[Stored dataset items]
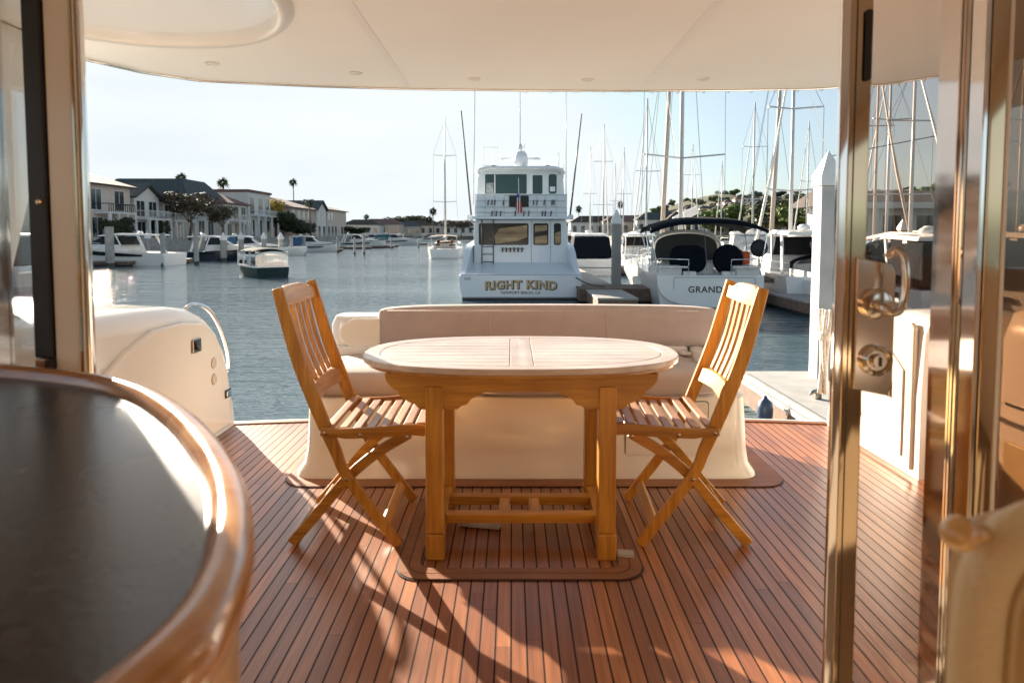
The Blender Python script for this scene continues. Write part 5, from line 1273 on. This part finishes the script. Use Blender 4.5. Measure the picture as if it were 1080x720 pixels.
def palm(px,top,d,zb,R_,label,fan=True,m=None,group='palm trees on the skyline',tr=.16):
    X=bx_(px,d); zt=pt(px,top,d).z-R_*.45; g=empty('palm_tree',(X,d,zb)); tag(g,label,'palm tree',group)
    me=frond_mesh('fan_crown' if fan else 'feather_crown',44 if fan else 24,.8,1.0 if fan else 2.2,.05,m or LG,5,fan)
    o=bpy.data.objects.new('crown',me); COL.objects.link(o); o.parent=g; o.location=(0,0,zt-zb); o.scale=(R_,R_,R_)
    W(MB().tube([(.3,0,-.2),(.15,0,(zt-zb)*.5),(0,0,zt-zb)],[tr*1.3,tr,tr*.85],7),BARK,'trunk',g,smooth=True)
    return g
palm(193.5,182.5,150,.55,2.2,'fan palm standing up behind the dark slate roof, left one of two')
palm(237,187.5,160,.55,2.4,'fan palm rising behind the red tile roof')
palm(310.5,188.5,205,.55,2.2,'tall slender fan palm above the purple roof, free standing against the sky')
palm(327,208,150,.55,2.4,'feather palm with drooping pale fronds next to the yellow tree',fan=False,m=LG2)
palm(387,226,330,.5,2.6,'tiny far fan palm over the end of the left bank')
palm(457,219,300,.5,3.2,'dark far palm left of the bare mast',m=LG)
palm(453,228,296,.5,3.0,'lower dark far palm beside its taller neighbour')
palm(654,212,300,.7,3,'far palm right of the outrigger of the fishing yacht'); palm(610,217,320,.7,3,'far palm just right of the yacht bridge')
palm(748,207,520,30,3.5,'palm on the ridge of the hill above the bimini'); palm(735,211,520,26,3.5,'smaller palm on the ridge of the hill')
tree(-49.5,105,.55,8.4,10.5,'brown','spreading brownish tree with a thin crown in front of the white balconied house',seed=1)
tree(-50,118,.55,6.4,7,'brown','smaller brownish tree right of the spreading one',seed=2)
tree(-50.2,87.5,.55,3.2,3.8,'dense','round dark green shrub at the foot of the cream balcony',seed=3,name='shrub')
tree(-51.8,100.5,.55,4.0,3.5,'dense','dark shrub left of the spreading brown tree',seed=4,name='shrub')
tree(-50.5,151,.55,6.3,9,'dense','clipped dark hedge tree left of the feather palm',seed=5,name='shrub')
tree(-50.5,166,.55,4.5,8,'dense','low dark hedge under the feather palm',seed=6,name='shrub')
tree(-52.5,152,.55,9.3,6.0,'yellow','bright yellow leaved tree between the palms',seed=2)
tree(-50,218,.55,4,12,'dense','dark hedge in front of the last house on the left bank',seed=1,name='shrub')
random.seed(21)
# far trees at the basin end
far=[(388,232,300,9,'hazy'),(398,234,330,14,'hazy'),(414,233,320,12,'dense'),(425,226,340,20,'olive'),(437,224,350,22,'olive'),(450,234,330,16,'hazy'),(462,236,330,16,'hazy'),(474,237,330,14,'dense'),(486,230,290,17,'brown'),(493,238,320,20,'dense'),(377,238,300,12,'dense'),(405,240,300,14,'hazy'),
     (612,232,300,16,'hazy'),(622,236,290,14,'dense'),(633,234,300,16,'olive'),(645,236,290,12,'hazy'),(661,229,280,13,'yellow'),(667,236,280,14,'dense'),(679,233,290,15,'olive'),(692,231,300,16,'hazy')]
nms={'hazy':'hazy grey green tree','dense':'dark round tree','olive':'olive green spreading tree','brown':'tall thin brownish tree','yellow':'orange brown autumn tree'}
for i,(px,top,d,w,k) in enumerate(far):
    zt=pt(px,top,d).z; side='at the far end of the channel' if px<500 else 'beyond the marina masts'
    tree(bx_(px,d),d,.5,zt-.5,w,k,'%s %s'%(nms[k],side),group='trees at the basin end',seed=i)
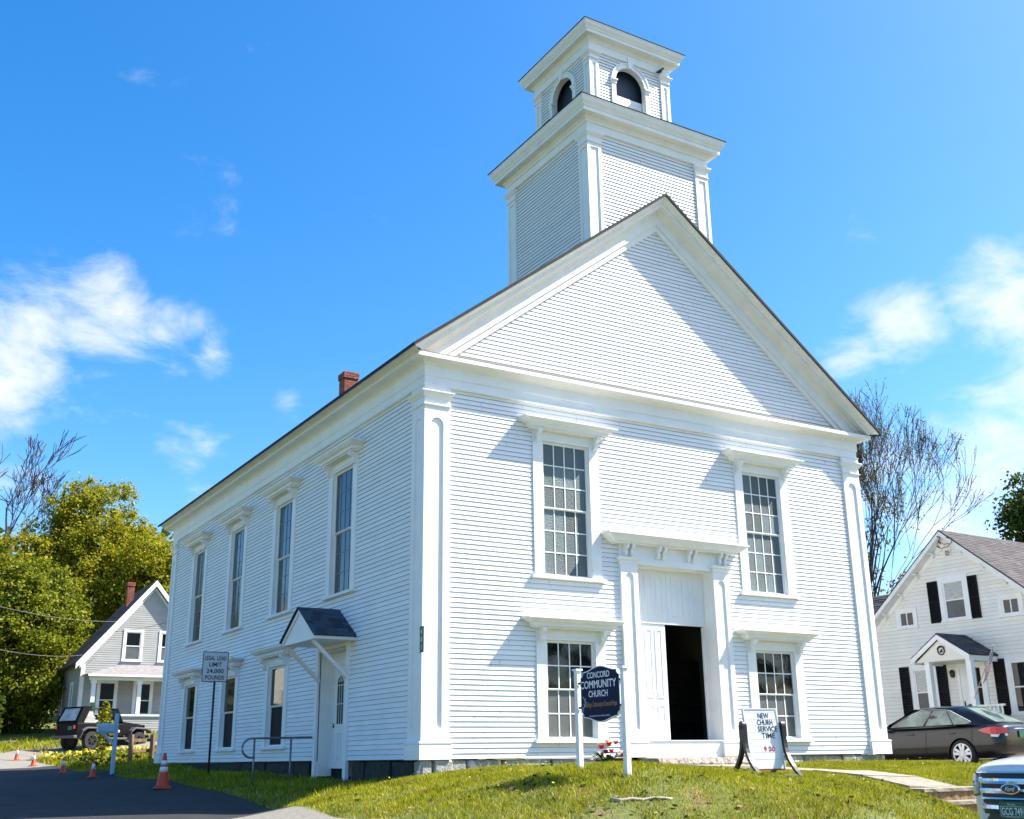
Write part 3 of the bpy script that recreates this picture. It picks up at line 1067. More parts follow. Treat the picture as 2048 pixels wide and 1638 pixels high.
# ------------------------------------------------------------------ chimney
def chimney(parent, cx, cy, hx, hy, z0, z1, cap=True, bw=.20, bh=.066):
    mb = MB()
    mb.box(cx - hx + .008, cx + hx - .008, cy - hy + .008, cy + hy - .008, z0, z1 - .01)
    ch = mb.build('chimney', M['mortar'], parent)
    mb = MB()
    row = 0
    z = z0
    while z < z1 - .02:
        grow = .03 if cap and z > z1 - .22 else 0
        for ax in (0, 1):
            L_ = hx if ax == 0 else hy
            O_ = hy if ax == 0 else hx
            for s_ in (-1, 1):
                u = -L_ - grow + (0 if (row + ax) % 2 == 0 else -bw / 2)
                while u < L_ + grow - .02:
                    a, b_ = max(u, -L_ - grow), min(u + bw - .012, L_ + grow)
                    if b_ - a > .03:
                        o0, o1 = s_ * (O_ - .03), s_ * (O_ + grow + random.uniform(0, .006))
                        if ax == 0:
                            mb.box(cx + a, cx + b_, cy + min(o0, o1), cy + max(o0, o1), z + .006, z + bh - .006)
                        else:
                            mb.box(cx + min(o0, o1), cx + max(o0, o1), cy + a, cy + b_, z + .006, z + bh - .006)
                    u += bw
        z += bh
        row += 1
    mb.build('brick', M['brick'], ch, kind='stuff')
    return ch


chimney(church, 3.2, 11.6, .21, .21, 9.6, 11.03)

# ------------------------------------------------------------------ side door, its porch roof and steps
sdr = MB(FS)
sdr.box(4.93, 5.06, -.45, 2.32, -.02, .05)
sdr.box(3.29, 3.43, -.42, 2.32, -.02, .05)
sdr.box(3.43, 4.93, 2.20, 2.32, -.02, .045)
sdr.box(4.905, 4.93, -.30, 2.20, -.32, -.021)
sdr.box(3.43, 3.455, -.30, 2.20, -.32, -.021)
sdr.box(3.455, 4.905, 2.17, 2.20, -.32, -.021)
sdr.box(3.455, 4.055, -.16, 2.17, -.34, -.30)
sdr.box(4.055, 4.905, 1.93, 2.17, -.34, -.30)
dfr = sdr.build('door_frame', M['paint'], church)
p = MB(FS)
p.box(4.06, 4.09, -.15, 1.93, -.34, -.285)
p.box(4.87, 4.905, -.15, 1.93, -.34, -.285)
p.box(4.09, 4.87, 1.895, 1.93, -.34, -.285)
p.build('door_casing', M['paint'], dfr)
p = MB(FS)
p.box(4.092, 4.868, -.15, 1.893, -.34, -.305)
sd = p.build('side_door', M['paint'], church)
sd['label'] = 'white side door with arched glass light'
gu = 4.48
r_ = .17
p = MB(FS)
arcp = [(gu + x, 1.52 + y) for x, y in arch_pts(r_, 12)]
p.prism([(gu - r_, .72)] + arcp + [(gu + r_, .72)], -.304, -.300)
p.build('glass', M['glass_dark'], sd)
p = MB(FS)
A = arcp
B = [(gu + x, 1.52 + y) for x, y in arch_pts(r_ + .035, 12)]
n = len(A)
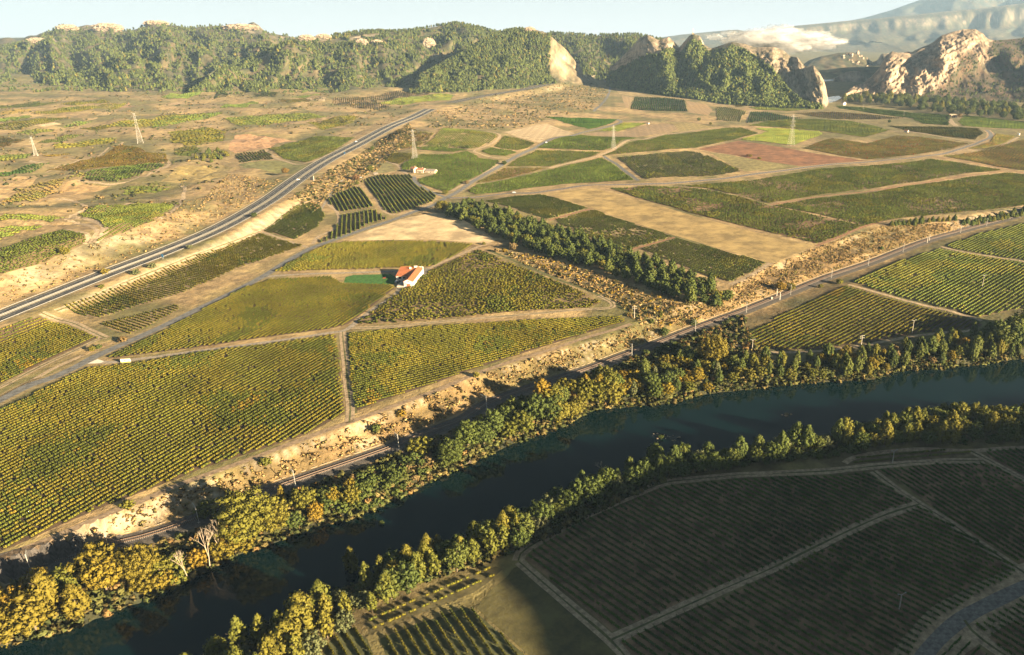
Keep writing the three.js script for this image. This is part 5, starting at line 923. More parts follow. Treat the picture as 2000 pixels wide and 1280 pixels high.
for (const [kind, hue, px, py, h, lab] of [
  ['round', 'yellow-green', 127, 498, 7, 'yellow-green tree on the top edge of the tan motorway cutting'], ['bush', 'golden', 205, 535, 5, 'bright yellow bush on the left verge of the motorway'],
  ['bush', 'grey-green', 264, 537, 5.5, 'olive bush on the motorway verge, left of a pair'], ['bush', 'grey-green', 297, 524, 5.5, 'olive bush on the motorway verge, right of a pair'], ['bush', 'yellow-green', 198, 563, 3.5, 'low yellow-green bush on the near motorway verge'], ['bush', 'grey-green', 370, 486, 4, 'single olive bush on the motorway verge by the pale ledge'], ['round', 'dark green', 496, 424, 5, 'small dark tree on the motorway verge above the pale ledge'],
  ['round', 'yellow-green', 870, 380, 6, 'small round tree at the road junction by the old farm'], ['round', 'russet', 696, 352, 8, 'russet tree on the slope between motorway and old farm'], ['broad', 'yellow-green', 723, 336, 9, 'tall yellow-green tree on the slope left of the old farm'], ['round', 'green', 727, 293, 6, 'green bush on the motorway slope above the farm'], ['round', 'yellow-green', 698, 361, 4, 'low green bush at the corner of the dark striped vineyard'],
  ['broad', 'orange', 558, 341, 9, 'orange tree alone in the green meadow below the motorway'], ['round', 'dark green', 985, 322, 6, 'dark round tree beside the country road junction'], ['round', 'dark green', 912, 290, 5, 'dark tree at the corner of the striped slope'], ['round', 'tawny', 912, 360, 5, 'tawny bush on the verge of the country road'],
  ['broad', 'golden', 1525, 570, 8, 'golden tree on the slope above the railway signals'], ['round', 'yellow-green', 1544, 568, 7, 'yellow-green tree right beside the golden one above the signals'], ['bush', 'green', 1721, 488, 4, 'lone green bush beside the right railway curve'], ['bush', 'yellow-green', 1640, 555, 5, 'bright green bush between railway and the right vineyards'], ['bush', 'yellow-green', 1602, 562, 3.5, 'low bright bush below the railway curve'],
  ['round', 'yellow-green', 180, 686, 3.6, 'yellow-green bush beside the country road at the left'], ['bush', 'tawny', 240, 668, 4, 'tawny bush at the country road bend'], ['bush', 'green', 192, 681, 3, 'small green bush next to the yellow-green one by the road'], ['round', 'tawny', 1002, 488, 6.5, 'tawny leafless-looking tree at the near end of the pine belt'], ['bush', 'golden', 986, 492, 3.5, 'yellow bush under the tawny tree by the pine belt'], ['bush', 'tawny', 970, 492, 4, 'pale dry bush at the tip of the patchy vineyard'], ['bush', 'yellow-green', 945, 478, 3, 'green bush by the pale stone at the track end'],
  ['bush', 'green', 1272, 632, 4, 'dark bush beside the power pole above the railway'], ['plume', 'yellow-green', 1291, 622, 6, 'slim yellow-green tree right of the power pole above the railway'], ['round', 'green', 1297, 656, 6, 'green thicket tree beside the railway under the power pole'], ['round', 'green', 1355, 636, 5, 'green tree right against the railway mast'], ['bush', 'yellow-green', 1419, 327, 4, 'round bush in the ploughed red field, leftmost of its three'],
  ['bush', 'russet', 1461, 305, 4, 'russet bush in the ploughed red field'], ['bush', 'golden', 1466, 307, 5, 'pale yellow bush in the ploughed red field'], ['bush', 'yellow-green', 1483, 311, 4, 'green bush in the ploughed red field, rightmost'], ['round', 'green', 1365, 236, 7, 'green tree on the hedge line below the square vineyard'], ['round', 'yellow-green', 1388, 244, 6, 'yellow-green tree at the end of the hedge line'], ['round', 'dark green', 1737, 240, 7, 'dark round tree on the bare knoll of the valley floor'],
  ['round', 'dark green', 1851, 234, 9, 'dark tree left of the ruined farm'], ['round', 'tawny', 1874, 230, 9, 'brownish tree right of the ruined farm'], ['bush', 'yellow-green', 250, 992, 4, 'yellow-green bush on the edge track above the railway, left'], ['bush', 'yellow-green', 520, 908, 4.5, 'yellow-green bush on the pale bluff above the railway'], ['bush', 'green', 735, 842, 4, 'bright green bush among dry grass on the railway bluff'], ['bush', 'yellow-green', 930, 736, 3.5, 'small bush on the edge of the fan-shaped vineyard'], ['bush', 'golden', 784, 812, 3.5, 'yellow bush high on the railway bluff'],
]) tree(kind, hue, ...at(px, py), h, lab);
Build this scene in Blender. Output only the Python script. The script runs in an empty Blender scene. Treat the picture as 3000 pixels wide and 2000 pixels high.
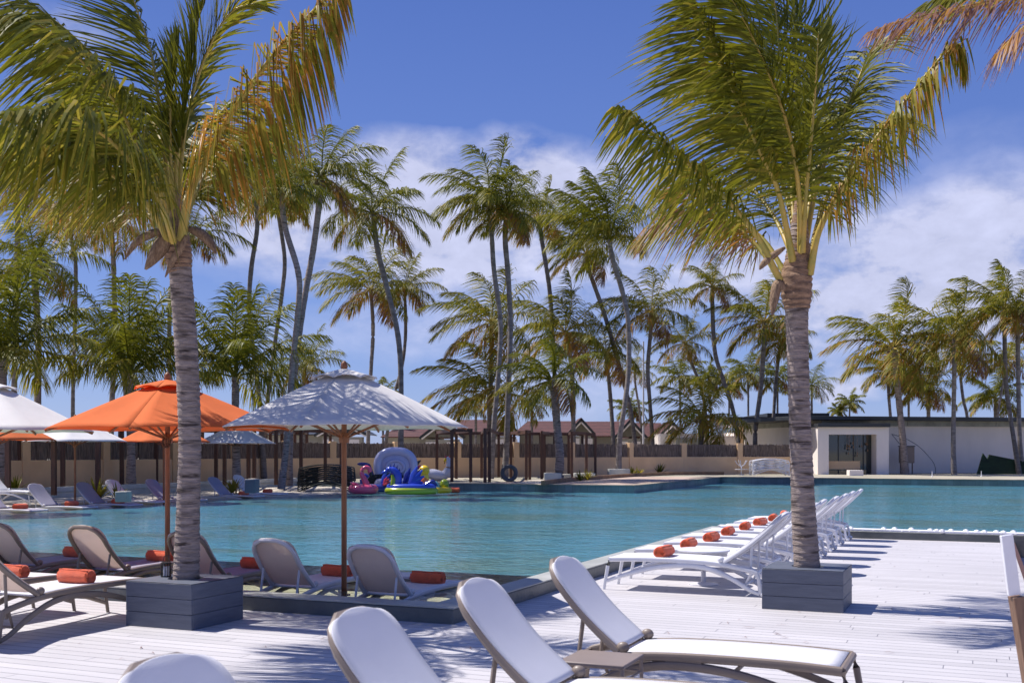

(Your instructions) Search the records for the word "thin". Copy every line that has it.

(The result)
tree(-49.5,105,.55,8.4,10.5,'brown','spreading brownish tree with a thin crown in front of the white balconied house',seed=1)
nms={'hazy':'hazy grey green tree','dense':'dark round tree','olive':'olive green spreading tree','brown':'tall thin brownish tree','yellow':'orange brown autumn tree'}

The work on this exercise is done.